An Assemblies of God minister, as well as the Malawi denomination’s president since 1989 (until he turned to politics in 2013), Chakwera expressed hope in his inaugural address that a transparent and collaborative servant leadership will restore faith in the government of his struggling country. “It is no secret that we have had one administration after another shifting its post to the next election,” Chakwera said in the address, “promising prosperity but delivering poverty; promising nationalism but delivering division; promising political tolerance but delivering human rights abuses; promising good governance but delivering corruption; promising institutional autonomy but delivering state capture.”

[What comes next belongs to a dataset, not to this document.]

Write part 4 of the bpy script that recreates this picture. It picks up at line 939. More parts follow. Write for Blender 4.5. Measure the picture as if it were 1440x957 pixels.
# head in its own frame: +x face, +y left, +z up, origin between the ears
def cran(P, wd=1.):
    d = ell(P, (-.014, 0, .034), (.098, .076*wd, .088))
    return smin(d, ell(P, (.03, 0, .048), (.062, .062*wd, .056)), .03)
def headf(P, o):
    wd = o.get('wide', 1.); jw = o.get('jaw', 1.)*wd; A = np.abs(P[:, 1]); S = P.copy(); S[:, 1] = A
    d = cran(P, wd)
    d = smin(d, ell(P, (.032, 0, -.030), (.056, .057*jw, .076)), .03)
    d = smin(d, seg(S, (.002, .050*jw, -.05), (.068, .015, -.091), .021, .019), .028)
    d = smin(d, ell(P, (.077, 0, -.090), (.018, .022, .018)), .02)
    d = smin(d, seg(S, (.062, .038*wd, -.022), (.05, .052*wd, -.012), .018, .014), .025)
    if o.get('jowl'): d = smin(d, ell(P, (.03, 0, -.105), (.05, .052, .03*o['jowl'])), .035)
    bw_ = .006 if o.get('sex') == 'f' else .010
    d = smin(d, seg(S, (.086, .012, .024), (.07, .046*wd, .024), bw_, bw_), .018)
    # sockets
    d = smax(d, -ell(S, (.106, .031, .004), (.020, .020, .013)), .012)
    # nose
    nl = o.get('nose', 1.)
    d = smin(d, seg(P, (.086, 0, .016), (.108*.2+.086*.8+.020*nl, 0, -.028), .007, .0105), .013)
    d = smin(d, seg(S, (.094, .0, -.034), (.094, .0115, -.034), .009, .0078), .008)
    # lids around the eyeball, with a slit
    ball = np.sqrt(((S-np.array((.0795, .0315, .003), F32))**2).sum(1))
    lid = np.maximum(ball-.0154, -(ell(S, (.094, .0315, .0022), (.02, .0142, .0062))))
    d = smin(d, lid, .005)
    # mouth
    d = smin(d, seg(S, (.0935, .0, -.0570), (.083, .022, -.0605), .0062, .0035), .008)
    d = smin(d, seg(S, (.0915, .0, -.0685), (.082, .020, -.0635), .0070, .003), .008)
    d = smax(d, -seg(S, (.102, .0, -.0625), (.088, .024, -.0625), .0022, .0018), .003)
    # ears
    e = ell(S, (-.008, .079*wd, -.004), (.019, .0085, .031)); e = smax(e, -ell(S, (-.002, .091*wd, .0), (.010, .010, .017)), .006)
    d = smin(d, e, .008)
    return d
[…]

“The ruining of national treasures of both nature and state is a sin of my generation that I am bound by God to confess and bound by you to correct.” In this article from the BBC, Chakwera said that making the decision to become a politician was not easy. “I had to argue with God over a direction in life that didn’t seem natural to me,” he said in a video published by St Andrew’s Presbyterian Church in California. But after a lot of discussion, according to Chakwera, “God was saying that: ‘I’m extending your ministry so that you’re able to pastor a whole nation.'”

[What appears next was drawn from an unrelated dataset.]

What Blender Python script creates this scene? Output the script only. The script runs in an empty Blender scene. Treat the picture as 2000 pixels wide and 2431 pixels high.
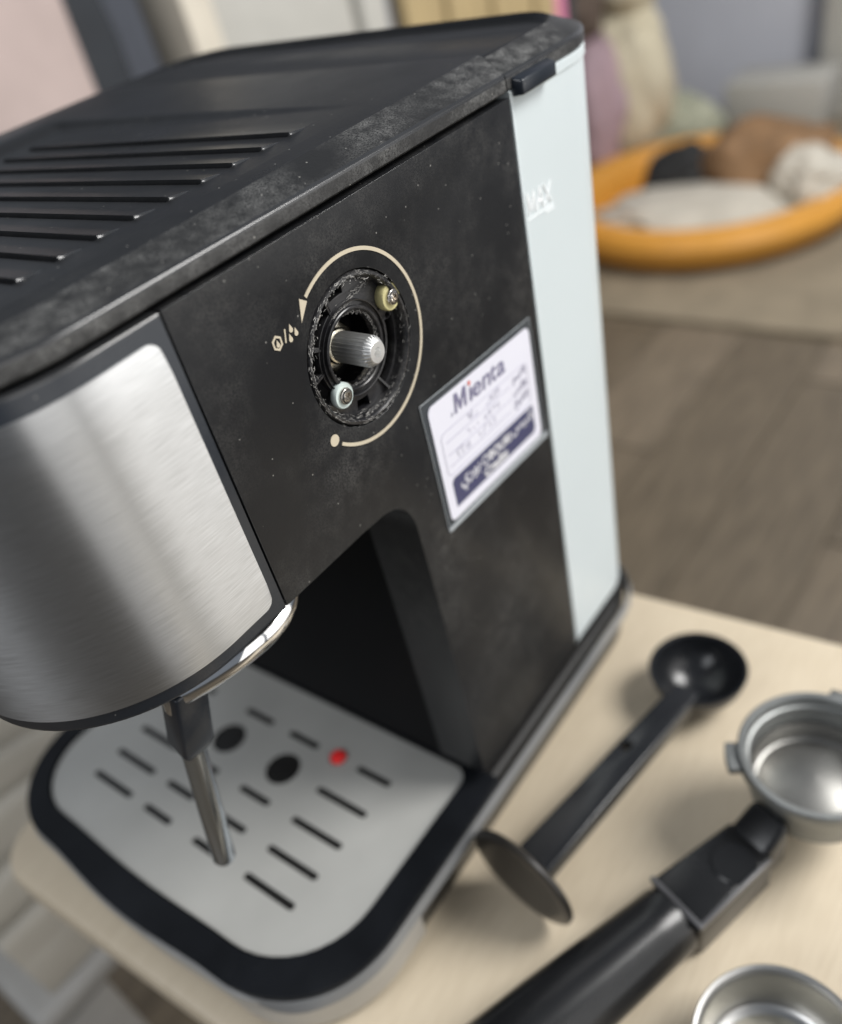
import bpy, bmesh, math, random
from mathutils import Vector, Matrix
from mathutils.geometry import tessellate_polygon
random.seed(7)
PI = math.pi
S = 0.22            # one model unit in metres
ZT = -1.075         # model height of the table top
sc = bpy.context.scene
COL = sc.collection

# ------------------------------------------------------------------ camera
R = ((0.5738547, -0.61749075, 0.53795535), (-0.79443208, -0.26017633, 0.5488041), (-0.19891821, -0.7423028, -0.63985787))
O = Vector((-0.631995, -0.653, 0.417341))
cam = bpy.data.cameras.new('camera')
cob = bpy.data.objects.new('camera', cam); COL.objects.link(cob)
M = Matrix.Identity(4)
for i in range(3):
    M[i][0] = R[i][0]; M[i][1] = -R[i][1]; M[i][2] = -R[i][2]
M.translation = Vector((O.x*S, O.y*S, (O.z-ZT)*S))
cob.matrix_world = M
cam.sensor_fit = 'HORIZONTAL'; cam.sensor_width = 36.0
cam.lens = 36.0*1973.99/2000
cam.shift_x = -13.47/2000; cam.shift_y = 116.7/2000
cam.clip_start = 0.01; cam.clip_end = 60
cam.dof.use_dof = True
cam.dof.focus_distance = 0.92*S
cam.dof.aperture_fstop = 7.2
cam.dof.aperture_blades = 0
sc.camera = cob

# ------------------------------------------------------------------ room light
w = bpy.data.worlds.new('World'); sc.world = w; w.use_nodes = True
bg = w.node_tree.nodes['Background']
bg.inputs[0].default_value = (0.80, 0.88, 1.0, 1); bg.inputs[1].default_value = 0.22
def T(x, y, z): return Vector((x*S, y*S, (z-ZT)*S))
def area(name, loc, target, sx, sy, power, col):
    l = bpy.data.lights.new(name, 'AREA'); l.shape = 'RECTANGLE'; l.size = sx*S; l.size_y = sy*S
    l.energy = power; l.color = col
    o = bpy.data.objects.new(name, l); COL.objects.link(o)
    o.location = T(*loc); d = T(*target)-T(*loc)
    o.rotation_euler = d.to_track_quat('-Z', 'Y').to_euler()
    return o
# unseen daylight panes added at the right, shaped for the steel plate's reflections, soft light from the ceiling
def daylight_pane(name, a0, a1, dist, z0, z1, power):
    t = math.radians((a0+a1)/2); wdt = 2*dist*math.tan(math.radians((a1-a0)/2))
    x = -0.3+dist*math.sin(t); y = -dist*math.cos(t); z = (z0+z1)/2
    return area(name, (x, y, z), (-0.3, 0, z), wdt, z1-z0, power, (1.0, 0.975, 0.94))
daylight_pane('unseen_pane_right', 5.5, 50.0, 7.0, -2.2, 6.5, 13.0)
daylight_pane('unseen_pane_left', -24.0, 2.0, 7.0, -2.2, 6.5, 7.0)
area('ceiling_light', (3.4, -4.3, 5.0), (0.1, -0.1, -0.8), 3.0, 3.0, 30, (1.0, 0.985, 0.96))
area('left_fill_light', (-4.8, 1.3, 3.0), (-0.3, 0.7, -1.0), 3.0, 3.0, 7.5, (0.95, 0.97, 1.0))  # added fill from the left, no window seen there; lifts the shadow side
area('back_fill_light', (7.0, -1.5, 4.2), (12.2, 3.4, -2.2), 2.4, 2.4, 26, (1.0, 0.98, 0.95))  # added fill to brighten the back wall and tub, no lamp seen there
sc.view_settings.view_transform = 'Standard'; sc.view_settings.look = 'None'
sc.view_settings.exposure = 0.0; sc.view_settings.gamma = 1
sc.cycles.use_denoising = True
try: sc.cycles.denoiser = 'OPENIMAGEDENOISE'
except Exception: pass
sc.cycles.max_bounces = 8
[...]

In like manner, Christianity Today notes that Chakwera describes his political ambitions as a divine calling: “God spoke to my heart. . . . He said, ‘I am not pulling you out of ministry. Instead, I am extending your ministry. I want you to get into politics.’” But he does not want to turn Malawi into a theocracy, and neither does he want to proselytize, Chakwera’s advisor Sean Kampondeni said (quoted in the BBC article above). “[Chakwera] believes that government is something that God subscribes to in nations in order to bring about order and progress in society, for the flourishing of human beings,” Kampondeni explained.
According to the New African, Chakwera was born in a village west of Malawi’s capital, Lilongwe, in 1955 to a family of subsistence farmers “in the wallowing poverty of colonial Malawi.” He rose out of this by God’s grace through education—being one of the three boys from his primary school to be selected to go to secondary school. From there, he went on to the University of Malawi where he studied philosophy, graduating in 1977. He then followed this up with a degree in theology, later earning a Doctor of Ministry degree from TEDS in 2000. Chakwera has been married to his wife, Monica, for 43 years, and together they have four children and grandchildren.